- _What the task requires_: Produce a word-for-word copy of the listing below without its pictures.

- _Listing_:

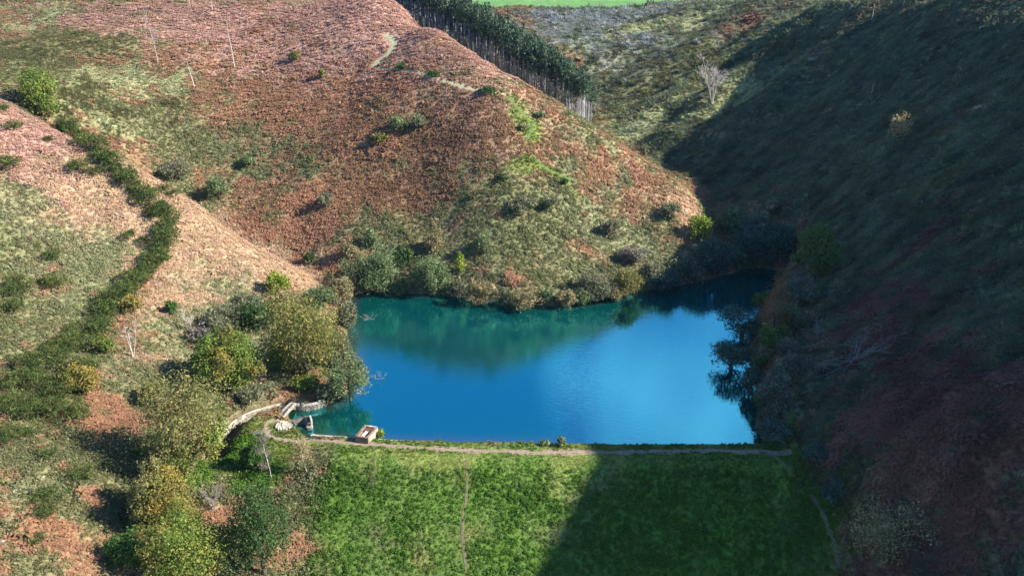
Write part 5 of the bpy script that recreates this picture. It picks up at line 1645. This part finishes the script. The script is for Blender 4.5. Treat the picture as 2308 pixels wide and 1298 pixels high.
# coping bricks round the rim
for sx_ in (-1, 1):
    for i in range(9):
        add('coping_brick', B_BRICK[i % 6], tw, (sx_ * (W - .16), -Lh + .2 + i * (2 * Lh - .3) / 8.3, zt + .05), (0, 0, 0), (.37, .34, .13))
for sy_ in (-1, 1):
    for i in range(4):
        add('coping_brick', (B_CONC if sy_ > 0 else B_BRICK)[i], tw, (-W + .56 + i * .3 * 1.22, sy_ * (Lh - .15), zt + .055), (0, 0, 0), (.35, .36, .13))
for i in range(8):
    add('grate_bar', box_mesh('grate_bar', .06, .95, .07, .01, M_RUST) if i == 0 else bpy.data.meshes['grate_bar'], tw, (-.58 + i * .165, .82, zt - .08))
add('grate_beam', box_mesh('grate_beam', 1.38, .1, .1, .01, M_RUST), tw, (0, .32, zt - .16))
add('floor_panel', box_mesh('floor_panel', .62, 1.45, .07, .015, M_RUST), tw, (.36, -.52, zt - .38))
add('floor_panel', box_mesh('side_floor_panel', .26, 1.5, .06, .015, M_RUST), tw, (-.55, -.5, zt - .5))
for sx_ in (-.28, .02):
    add('ladder_rail', box_mesh('ladder_rail', .11, 1.75, .1, .01, M_WHITE), tw, (sx_, -.42, zt - .14), (0, 0, -.04))
for i in range(5):
    add('ladder_rung', box_mesh('ladder_rung', .22, .08, .07, .01, M_WHITE), tw, (-.13, -1.05 + i * .32, zt - .145))
add('box_floor', box_mesh('box_floor', 1.36, 2.6, .1, 0, M_STONE_DARK), tw, (0, 0, -.4))

# scattered pale stones
for px, py, s, lab in ((35,1108,.5,'largest white stone low on the left slope'),(50,1086,.38,'white stone just above the largest one on the left slope'),(98,1076,.34,'white stone right of the others on the left slope'),
                       (92,1037,.42,'white stone highest up the lower left slope'),(66,1064,.32,'small white stone in the middle of the scattered ones'),(6,1222,.5,'white stone at the left edge in the red bracken'),
                       (1197,409,.55,'pale grey rock at the bend of the green hill track'),(1222,306,.7,'pale rock beside the upper green hill track')):
    g_ = hit(px, py, False)
    o = tag(link('rock', rough_block(int(px + py), .5), M_STONE_WHITE), lab, 'rock')
    o.location = g_ + Vector((0, 0, s * .3)); o.scale = (s * .8, s * .6, s * .6); o.rotation_euler = (.2, .1, px)

# ------------------------------------------------------------------ valley air
hz = box_mesh('haze', 3700, 3500, 260, 0)
m = bpy.data.materials.new('valley_air'); m.use_nodes = True
m.node_tree.nodes.remove(m.node_tree.nodes['Principled BSDF'])
pv = m.node_tree.nodes.new('ShaderNodeVolumePrincipled')
pv.inputs['Color'].default_value = (0.30, 0.60, 1.0, 1)
pv.inputs['Density'].default_value = 0.00005
pv.inputs['Anisotropy'].default_value = 0.1
m.node_tree.links.new(pv.outputs[0], m.node_tree.nodes['Material Output'].inputs['Volume'])
hazo = link('haze', hz, m)
hazo.location = (0, 1640, -32 + 130)
tag(hazo, 'thin bluish air filling the valley', 'haze', kind='stuff')
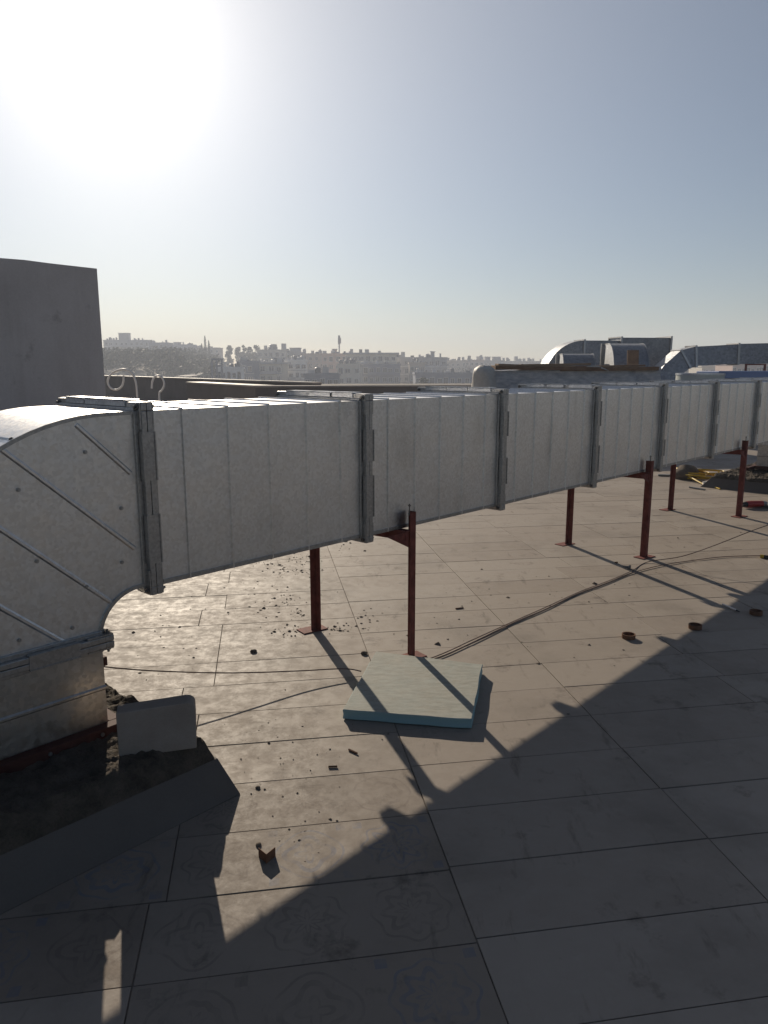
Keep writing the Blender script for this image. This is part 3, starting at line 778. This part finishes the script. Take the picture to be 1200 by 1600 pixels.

- _Answer to this task_:
Write part 5 of the bpy script that recreates this picture. It picks up at line 1645. This part finishes the script. The script is for Blender 4.5. Treat the picture as 2308 pixels wide and 1298 pixels high.
# coping bricks round the rim
for sx_ in (-1, 1):
    for i in range(9):
        add('coping_brick', B_BRICK[i % 6], tw, (sx_ * (W - .16), -Lh + .2 + i * (2 * Lh - .3) / 8.3, zt + .05), (0, 0, 0), (.37, .34, .13))
for sy_ in (-1, 1):
    for i in range(4):
        add('coping_brick', (B_CONC if sy_ > 0 else B_BRICK)[i], tw, (-W + .56 + i * .3 * 1.22, sy_ * (Lh - .15), zt + .055), (0, 0, 0), (.35, .36, .13))
for i in range(8):
    add('grate_bar', box_mesh('grate_bar', .06, .95, .07, .01, M_RUST) if i == 0 else bpy.data.meshes['grate_bar'], tw, (-.58 + i * .165, .82, zt - .08))
add('grate_beam', box_mesh('grate_beam', 1.38, .1, .1, .01, M_RUST), tw, (0, .32, zt - .16))
add('floor_panel', box_mesh('floor_panel', .62, 1.45, .07, .015, M_RUST), tw, (.36, -.52, zt - .38))
add('floor_panel', box_mesh('side_floor_panel', .26, 1.5, .06, .015, M_RUST), tw, (-.55, -.5, zt - .5))
for sx_ in (-.28, .02):
    add('ladder_rail', box_mesh('ladder_rail', .11, 1.75, .1, .01, M_WHITE), tw, (sx_, -.42, zt - .14), (0, 0, -.04))
for i in range(5):
    add('ladder_rung', box_mesh('ladder_rung', .22, .08, .07, .01, M_WHITE), tw, (-.13, -1.05 + i * .32, zt - .145))
add('box_floor', box_mesh('box_floor', 1.36, 2.6, .1, 0, M_STONE_DARK), tw, (0, 0, -.4))

# scattered pale stones
for px, py, s, lab in ((35,1108,.5,'largest white stone low on the left slope'),(50,1086,.38,'white stone just above the largest one on the left slope'),(98,1076,.34,'white stone right of the others on the left slope'),
                       (92,1037,.42,'white stone highest up the lower left slope'),(66,1064,.32,'small white stone in the middle of the scattered ones'),(6,1222,.5,'white stone at the left edge in the red bracken'),
                       (1197,409,.55,'pale grey rock at the bend of the green hill track'),(1222,306,.7,'pale rock beside the upper green hill track')):
    g_ = hit(px, py, False)
    o = tag(link('rock', rough_block(int(px + py), .5), M_STONE_WHITE), lab, 'rock')
    o.location = g_ + Vector((0, 0, s * .3)); o.scale = (s * .8, s * .6, s * .6); o.rotation_euler = (.2, .1, px)

# ------------------------------------------------------------------ valley air
hz = box_mesh('haze', 3700, 3500, 260, 0)
m = bpy.data.materials.new('valley_air'); m.use_nodes = True
m.node_tree.nodes.remove(m.node_tree.nodes['Principled BSDF'])
pv = m.node_tree.nodes.new('ShaderNodeVolumePrincipled')
pv.inputs['Color'].default_value = (0.30, 0.60, 1.0, 1)
pv.inputs['Density'].default_value = 0.00005
pv.inputs['Anisotropy'].default_value = 0.1
m.node_tree.links.new(pv.outputs[0], m.node_tree.nodes['Material Output'].inputs['Volume'])
hazo = link('haze', hz, m)
hazo.location = (0, 1640, -32 + 130)
tag(hazo, 'thin bluish air filling the valley', 'haze', kind='stuff')
Keep writing the Blender script for this image. This is part 3, starting at line 778. This part finishes the script. Take the picture to be 1200 by 1600 pixels.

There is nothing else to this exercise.